Our grandson is 3 too and we get along very well on the whole but he can be funny about coming round to see us and wants to go home. Children say and do things all the time that upset or worry us because they don't understand what they are saying or doing. Just love your granddaughter in the way you always have, be yourself and try distracting her (not with sweets or junk food - good for you not falling into that trap) and she will soon understand how great it is to spend time with you. A calm environment is great but adults do row and get angry with each other. So long as the child is not hurt then not much can be done. Life is difficult at times for everyone. Good luck to you.

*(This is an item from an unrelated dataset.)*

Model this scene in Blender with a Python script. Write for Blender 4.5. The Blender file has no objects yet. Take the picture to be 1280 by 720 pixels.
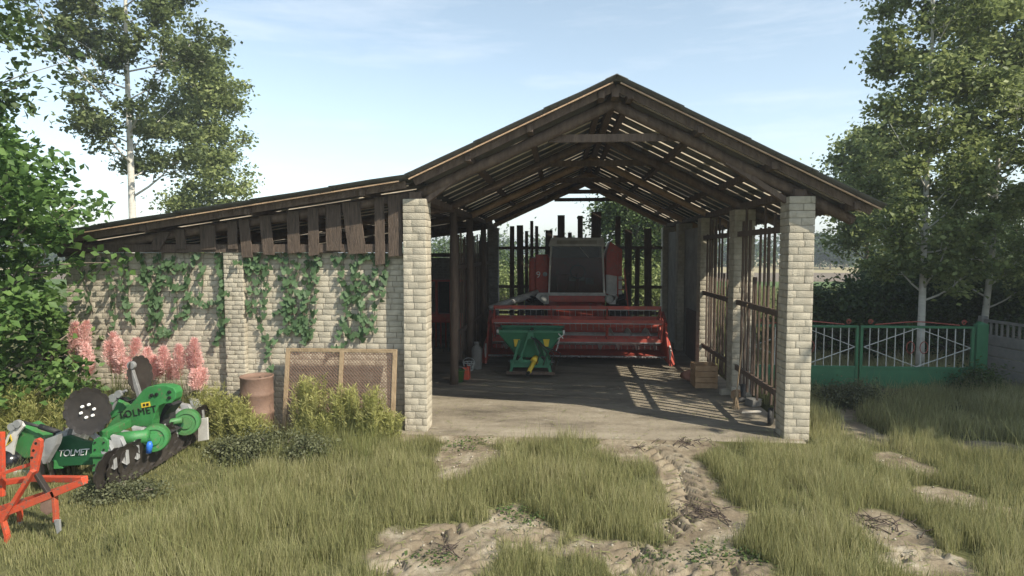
import bpy, bmesh, math, random
import numpy as np
from mathutils import Vector, Matrix, Euler
random.seed(7)
rng = np.random.default_rng(11)
scn = bpy.context.scene
C = scn.collection
PI = math.pi

# ------------------------------------------------------------------ camera
FPX = 780.0
YAW = math.radians(4.4); PIT = math.atan(44/780)
cF = np.array([-math.sin(YAW)*math.cos(PIT), math.cos(YAW)*math.cos(PIT), -math.sin(PIT)])
cR = np.array([math.cos(YAW), math.sin(YAW), 0.0]); cU = np.cross(cR, cF)
CAM = np.array([0, 0, 2.6])
def at(x, y, Y):
    r = cF + cR*(x-640)/FPX + cU*(360-y)/FPX
    p = CAM + r*Y/r[1]
    return Vector((float(p[0]), float(p[1]), float(p[2])))
def gr(x, y, z=0.0):
    r = cF + cR*(x-640)/FPX + cU*(360-y)/FPX
    p = CAM + r*(z-2.6)/r[2]
    return Vector((float(p[0]), float(p[1]), float(p[2])))
cam = bpy.data.cameras.new('camera'); co = bpy.data.objects.new('camera', cam); C.objects.link(co)
cam.sensor_width = 36; cam.lens = FPX/1280*36; cam.clip_start = .05; cam.clip_end = 6000
co.location = CAM
co.rotation_euler = (PI/2-PIT, 0, YAW)
scn.camera = co

# ------------------------------------------------------------------ materials
def nt(name):
    m = bpy.data.materials.new(name); m.use_nodes = True
    t = m.node_tree; t.nodes.clear()
    return m, t, t.nodes, t.links
def rgba(c): return (c[0], c[1], c[2], 1)
def mat(name, c1, c2=None, rough=.7, metal=0, scale=6, bump=.0, bscale=40, stretch=(1,1,1), island=0.0, wear=None, wearamt=.6, detail=6, spec=.5, stain=None):
    """noise-mixed principled; optional per-island variation and patches of wear colour"""
    m, t, N, L = nt(name)
    out = N.new('ShaderNodeOutputMaterial'); p = N.new('ShaderNodeBsdfPrincipled')
    L.new(p.outputs[0], out.inputs[0])
    p.inputs['Roughness'].default_value = rough; p.inputs['Metallic'].default_value = metal
    p.inputs['Specular IOR Level'].default_value = spec
    tc = N.new('ShaderNodeTexCoord'); mp = N.new('ShaderNodeMapping'); mp.inputs['Scale'].default_value = stretch
    L.new(tc.outputs['Object'], mp.inputs[0])
    n = N.new('ShaderNodeTexNoise'); n.inputs['Scale'].default_value = scale; n.inputs['Detail'].default_value = detail
    n.inputs['Roughness'].default_value = .65
    L.new(mp.outputs[0], n.inputs['Vector'])
    r = N.new('ShaderNodeValToRGB'); r.color_ramp.elements[0].position = .35; r.color_ramp.elements[1].position = .68
    r.color_ramp.elements[0].color = rgba(c1); r.color_ramp.elements[1].color = rgba(c2 or c1)
    L.new(n.outputs['Fac'], r.inputs[0]); col = r.outputs[0]
    if island:
        g = N.new('ShaderNodeNewGeometry'); mr = N.new('ShaderNodeMapRange')
        mr.inputs['To Min'].default_value = 1-island; mr.inputs['To Max'].default_value = 1+island
        L.new(g.outputs['Random Per Island'], mr.inputs[0])
        vm = N.new('ShaderNodeVectorMath'); vm.operation = 'SCALE'
        L.new(col, vm.inputs[0]); L.new(mr.outputs[0], vm.inputs['Scale']); col = vm.outputs[0]
    if wear:
        n2 = N.new('ShaderNodeTexNoise'); n2.inputs['Scale'].default_value = scale*2.7; n2.inputs['Detail'].default_value = 9
        n2.inputs['Roughness'].default_value = .75; L.new(tc.outputs['Object'], n2.inputs['Vector'])
        r2 = N.new('ShaderNodeValToRGB'); r2.color_ramp.elements[0].position = wearamt; r2.color_ramp.elements[1].position = wearamt+.06
        L.new(n2.outputs['Fac'], r2.inputs[0])
        mx = N.new('ShaderNodeMix'); mx.data_type = 'RGBA'
        L.new(r2.outputs[0], mx.inputs['Factor']); L.new(col, mx.inputs['A']); mx.inputs['B'].default_value = rgba(wear)
        col = mx.outputs['Result']
    if stain:
        n4 = N.new('ShaderNodeTexNoise'); n4.inputs['Scale'].default_value = 1.3; n4.inputs['Detail'].default_value = 10; n4.inputs['Roughness'].default_value = .7; L.new(tc.outputs['Object'], n4.inputs['Vector'])
        r4 = N.new('ShaderNodeMapRange'); r4.inputs['From Min'].default_value = .5; r4.inputs['From Max'].default_value = .72; r4.inputs['To Max'].default_value = .6; L.new(n4.outputs['Fac'], r4.inputs[0])
        m4 = N.new('ShaderNodeMix'); m4.data_type = 'RGBA'; L.new(r4.outputs[0], m4.inputs['Factor']); L.new(col, m4.inputs['A']); m4.inputs['B'].default_value = rgba(stain); col = m4.outputs['Result']
    L.new(col, p.inputs['Base Color'])
    if bump:
        n3 = N.new('ShaderNodeTexNoise'); n3.inputs['Scale'].default_value = bscale; n3.inputs['Detail'].default_value = 8
        L.new(mp.outputs[0], n3.inputs['Vector'])
        b = N.new('ShaderNodeBump'); b.inputs['Strength'].default_value = bump; b.inputs['Distance'].default_value = .02
        L.new(n3.outputs['Fac'], b.inputs['Height']); L.new(b.outputs[0], p.inputs['Normal'])
    return m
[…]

Leticia Fri 23-Oct-15 06:47:57

I have taken a whole class of yr1 children to the pantomime and you have to be very careful with some of them - they can be very nervous.

Anyway, ethelbags doesn't need to be worrying about producing treats and outdoing, or keeping up, with the other grandma. It is just sheer time and attention that count.

f77ms Fri 23-Oct-15 05:49:18

I agree with Rosesarered , it is just not on to say cruel things to others whether you are 3 or not . Why does this generation of parents accept this from their children ? Maybe they are just testing the waters to see how far they can go so it is up to the adults to nip it in the bud very quickly .
Fortunately my Grandchildren don`t say horrible things to me but if they did I would be having a conversation with them about why they shouldn't be unkind , they seem to understand if you talk to them even at this age . Obnoxious children grow into obnoxious adults ! It is up to us to teach them what is ok and what isn`t .

Tegan Thu 22-Oct-15 22:33:17

Took my grandson to a pantomime one year at our local theatre and he loved it; following year did the same and the production wasn't as good and he was incredibly bored.

Leticia Thu 22-Oct-15 22:29:52

I don't think you can say 'all' children about anything. I have always hated slapstick humour- hate it now and hated it as a child.

Leticia Thu 22-Oct-15 22:21:33

I dare say that some do. I just know quite a few who had to take them out- mine included- who were frightened by the whole experience.
Since it costs a lot I wouldn't risk it in the future. They are all different and we have no idea how OP's granddaughter will find it.
My son sat transfixed ( but only in my knee) when he was 4 yrs- not at 3 years.
You are quite right in a way - as I am - but all children don't enjoy a panto. Some do and some don't.

GillT57 Thu 22-Oct-15 22:14:20

Nonsense Leticia all children can enjoy panto, they dont have to understand or appreciate the irony or the cultural references, but all children enjoy colour and music and laughter which is what panto is. My daughter went to her first one at a large local theatre when she was just 3 and sat transfixed. In fact people sitting beside her were delighted with the look of amazement and awe on her face. Children love slapstick and humour and general silliness!

Leticia Thu 22-Oct-15 22:09:50

I found that they were just too young to enjoy pantomimes at that age- I would wait a year rather than waste money.

Matella Thu 22-Oct-15 21:16:14

This is a difficult situation, not helped by the other adults behaviour. I would say you are doing all the right things. Children need time and love above all and they do come to appreciate this even in this materialistic world.
Don't try too hard. My DGS takes advantage if I do this. I had similar treatment and found that if I gave a little less attention to him he sort of wanted more of me.
Don't get upset. Stick to your ways. You sound great! sunshine

etheltbags1 Thu 22-Oct-15 21:12:16

I always like to support local theatre groups so will be looking at whats on at our theatre, however I might take her to one of the Tyneside theatres just depend whats on.

GillT57 Thu 22-Oct-15 21:09:56

Pantos in theatres can sometimes be a bit pricey, look out for ones put on by local amdram groups; we have one here in the village and they put on a fantastic panto, and it is only £5 a ticket!